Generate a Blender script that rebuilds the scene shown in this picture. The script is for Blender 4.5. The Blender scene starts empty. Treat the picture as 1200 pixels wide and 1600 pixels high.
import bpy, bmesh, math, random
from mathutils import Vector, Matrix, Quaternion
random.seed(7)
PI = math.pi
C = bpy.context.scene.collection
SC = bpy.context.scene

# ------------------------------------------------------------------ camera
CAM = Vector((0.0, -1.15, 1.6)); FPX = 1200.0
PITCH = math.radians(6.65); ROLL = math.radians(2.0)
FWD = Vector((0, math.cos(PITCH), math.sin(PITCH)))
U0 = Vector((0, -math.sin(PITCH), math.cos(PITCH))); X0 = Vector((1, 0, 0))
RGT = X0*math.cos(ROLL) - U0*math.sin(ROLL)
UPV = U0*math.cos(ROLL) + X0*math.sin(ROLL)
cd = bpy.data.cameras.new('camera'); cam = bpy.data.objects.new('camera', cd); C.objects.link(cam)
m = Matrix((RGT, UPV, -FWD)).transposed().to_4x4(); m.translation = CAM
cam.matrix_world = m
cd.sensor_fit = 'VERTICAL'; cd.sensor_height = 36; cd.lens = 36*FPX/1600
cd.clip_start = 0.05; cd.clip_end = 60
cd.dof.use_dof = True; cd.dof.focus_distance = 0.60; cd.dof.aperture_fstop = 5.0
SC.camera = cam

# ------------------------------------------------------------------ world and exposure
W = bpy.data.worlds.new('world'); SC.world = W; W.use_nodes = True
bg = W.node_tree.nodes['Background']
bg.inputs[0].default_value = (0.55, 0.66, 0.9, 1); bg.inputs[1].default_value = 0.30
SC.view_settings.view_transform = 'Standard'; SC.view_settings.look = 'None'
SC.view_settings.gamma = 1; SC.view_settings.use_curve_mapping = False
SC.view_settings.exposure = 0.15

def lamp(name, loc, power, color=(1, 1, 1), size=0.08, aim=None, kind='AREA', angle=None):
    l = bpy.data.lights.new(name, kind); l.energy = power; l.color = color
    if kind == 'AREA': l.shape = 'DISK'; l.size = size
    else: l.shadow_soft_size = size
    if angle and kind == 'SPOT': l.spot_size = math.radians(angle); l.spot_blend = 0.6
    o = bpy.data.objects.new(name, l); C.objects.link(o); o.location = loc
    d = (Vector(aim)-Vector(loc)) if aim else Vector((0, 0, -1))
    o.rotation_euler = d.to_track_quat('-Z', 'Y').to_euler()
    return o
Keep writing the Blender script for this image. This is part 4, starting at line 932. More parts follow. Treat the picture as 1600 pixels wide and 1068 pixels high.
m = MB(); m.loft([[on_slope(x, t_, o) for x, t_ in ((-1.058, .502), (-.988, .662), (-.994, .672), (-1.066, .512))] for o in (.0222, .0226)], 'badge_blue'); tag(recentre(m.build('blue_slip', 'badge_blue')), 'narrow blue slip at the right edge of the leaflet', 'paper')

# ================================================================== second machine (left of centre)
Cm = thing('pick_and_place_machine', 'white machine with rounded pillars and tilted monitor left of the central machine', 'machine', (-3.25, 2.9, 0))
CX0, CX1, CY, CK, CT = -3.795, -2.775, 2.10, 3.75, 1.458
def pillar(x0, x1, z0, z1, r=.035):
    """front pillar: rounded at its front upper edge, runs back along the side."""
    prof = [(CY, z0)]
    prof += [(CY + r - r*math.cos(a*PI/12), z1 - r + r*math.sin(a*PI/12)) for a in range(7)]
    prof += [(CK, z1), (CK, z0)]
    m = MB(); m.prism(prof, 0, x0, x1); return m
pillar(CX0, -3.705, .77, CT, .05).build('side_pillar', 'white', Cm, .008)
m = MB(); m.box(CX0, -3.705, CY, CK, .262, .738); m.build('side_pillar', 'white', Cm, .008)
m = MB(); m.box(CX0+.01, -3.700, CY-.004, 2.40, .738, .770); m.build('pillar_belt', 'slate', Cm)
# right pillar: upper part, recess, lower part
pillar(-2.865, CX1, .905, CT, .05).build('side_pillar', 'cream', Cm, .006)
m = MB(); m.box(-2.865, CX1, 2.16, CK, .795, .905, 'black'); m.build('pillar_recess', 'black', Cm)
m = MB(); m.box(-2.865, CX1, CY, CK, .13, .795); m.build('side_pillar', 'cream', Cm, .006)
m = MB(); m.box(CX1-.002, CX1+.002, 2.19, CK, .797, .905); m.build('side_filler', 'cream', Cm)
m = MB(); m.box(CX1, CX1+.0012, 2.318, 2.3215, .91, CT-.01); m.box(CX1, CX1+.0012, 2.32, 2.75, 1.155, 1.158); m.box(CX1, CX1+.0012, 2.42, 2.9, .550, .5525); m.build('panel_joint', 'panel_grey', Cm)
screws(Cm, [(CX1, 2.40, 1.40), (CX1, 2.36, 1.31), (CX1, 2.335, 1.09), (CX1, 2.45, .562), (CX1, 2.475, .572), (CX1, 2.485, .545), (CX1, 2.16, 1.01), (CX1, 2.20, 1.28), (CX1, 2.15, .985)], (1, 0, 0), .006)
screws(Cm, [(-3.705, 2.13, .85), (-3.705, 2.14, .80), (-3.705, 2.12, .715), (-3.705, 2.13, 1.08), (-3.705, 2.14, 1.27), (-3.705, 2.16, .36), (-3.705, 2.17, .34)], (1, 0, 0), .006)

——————

▶ _DO THIS_
Please reproduce each record precisely as written.

▶ _FULL RESPONSE_
Generate a Blender script that rebuilds the scene shown in this picture. The script is for Blender 4.5. The Blender scene starts empty. Treat the picture as 1200 pixels wide and 1600 pixels high.
import bpy, bmesh, math, random
from mathutils import Vector, Matrix, Quaternion
random.seed(7)
PI = math.pi
C = bpy.context.scene.collection
SC = bpy.context.scene

# ------------------------------------------------------------------ camera
CAM = Vector((0.0, -1.15, 1.6)); FPX = 1200.0
PITCH = math.radians(6.65); ROLL = math.radians(2.0)
FWD = Vector((0, math.cos(PITCH), math.sin(PITCH)))
U0 = Vector((0, -math.sin(PITCH), math.cos(PITCH))); X0 = Vector((1, 0, 0))
RGT = X0*math.cos(ROLL) - U0*math.sin(ROLL)
UPV = U0*math.cos(ROLL) + X0*math.sin(ROLL)
cd = bpy.data.cameras.new('camera'); cam = bpy.data.objects.new('camera', cd); C.objects.link(cam)
m = Matrix((RGT, UPV, -FWD)).transposed().to_4x4(); m.translation = CAM
cam.matrix_world = m
cd.sensor_fit = 'VERTICAL'; cd.sensor_height = 36; cd.lens = 36*FPX/1600
cd.clip_start = 0.05; cd.clip_end = 60
cd.dof.use_dof = True; cd.dof.focus_distance = 0.60; cd.dof.aperture_fstop = 5.0
SC.camera = cam

# ------------------------------------------------------------------ world and exposure
W = bpy.data.worlds.new('world'); SC.world = W; W.use_nodes = True
bg = W.node_tree.nodes['Background']
bg.inputs[0].default_value = (0.55, 0.66, 0.9, 1); bg.inputs[1].default_value = 0.30
SC.view_settings.view_transform = 'Standard'; SC.view_settings.look = 'None'
SC.view_settings.gamma = 1; SC.view_settings.use_curve_mapping = False
SC.view_settings.exposure = 0.15

def lamp(name, loc, power, color=(1, 1, 1), size=0.08, aim=None, kind='AREA', angle=None):
    l = bpy.data.lights.new(name, kind); l.energy = power; l.color = color
    if kind == 'AREA': l.shape = 'DISK'; l.size = size
    else: l.shadow_soft_size = size
    if angle and kind == 'SPOT': l.spot_size = math.radians(angle); l.spot_blend = 0.6
    o = bpy.data.objects.new(name, l); C.objects.link(o); o.location = loc
    d = (Vector(aim)-Vector(loc)) if aim else Vector((0, 0, -1))
    o.rotation_euler = d.to_track_quat('-Z', 'Y').to_euler()
    return o
Keep writing the Blender script for this image. This is part 4, starting at line 932. More parts follow. Treat the picture as 1600 pixels wide and 1068 pixels high.
m = MB(); m.loft([[on_slope(x, t_, o) for x, t_ in ((-1.058, .502), (-.988, .662), (-.994, .672), (-1.066, .512))] for o in (.0222, .0226)], 'badge_blue'); tag(recentre(m.build('blue_slip', 'badge_blue')), 'narrow blue slip at the right edge of the leaflet', 'paper')

# ================================================================== second machine (left of centre)
Cm = thing('pick_and_place_machine', 'white machine with rounded pillars and tilted monitor left of the central machine', 'machine', (-3.25, 2.9, 0))
CX0, CX1, CY, CK, CT = -3.795, -2.775, 2.10, 3.75, 1.458
def pillar(x0, x1, z0, z1, r=.035):
    """front pillar: rounded at its front upper edge, runs back along the side."""
    prof = [(CY, z0)]
    prof += [(CY + r - r*math.cos(a*PI/12), z1 - r + r*math.sin(a*PI/12)) for a in range(7)]
    prof += [(CK, z1), (CK, z0)]
    m = MB(); m.prism(prof, 0, x0, x1); return m
pillar(CX0, -3.705, .77, CT, .05).build('side_pillar', 'white', Cm, .008)
m = MB(); m.box(CX0, -3.705, CY, CK, .262, .738); m.build('side_pillar', 'white', Cm, .008)
m = MB(); m.box(CX0+.01, -3.700, CY-.004, 2.40, .738, .770); m.build('pillar_belt', 'slate', Cm)
# right pillar: upper part, recess, lower part
pillar(-2.865, CX1, .905, CT, .05).build('side_pillar', 'cream', Cm, .006)
m = MB(); m.box(-2.865, CX1, 2.16, CK, .795, .905, 'black'); m.build('pillar_recess', 'black', Cm)
m = MB(); m.box(-2.865, CX1, CY, CK, .13, .795); m.build('side_pillar', 'cream', Cm, .006)
m = MB(); m.box(CX1-.002, CX1+.002, 2.19, CK, .797, .905); m.build('side_filler', 'cream', Cm)
m = MB(); m.box(CX1, CX1+.0012, 2.318, 2.3215, .91, CT-.01); m.box(CX1, CX1+.0012, 2.32, 2.75, 1.155, 1.158); m.box(CX1, CX1+.0012, 2.42, 2.9, .550, .5525); m.build('panel_joint', 'panel_grey', Cm)
screws(Cm, [(CX1, 2.40, 1.40), (CX1, 2.36, 1.31), (CX1, 2.335, 1.09), (CX1, 2.45, .562), (CX1, 2.475, .572), (CX1, 2.485, .545), (CX1, 2.16, 1.01), (CX1, 2.20, 1.28), (CX1, 2.15, .985)], (1, 0, 0), .006)
screws(Cm, [(-3.705, 2.13, .85), (-3.705, 2.14, .80), (-3.705, 2.12, .715), (-3.705, 2.13, 1.08), (-3.705, 2.14, 1.27), (-3.705, 2.16, .36), (-3.705, 2.17, .34)], (1, 0, 0), .006)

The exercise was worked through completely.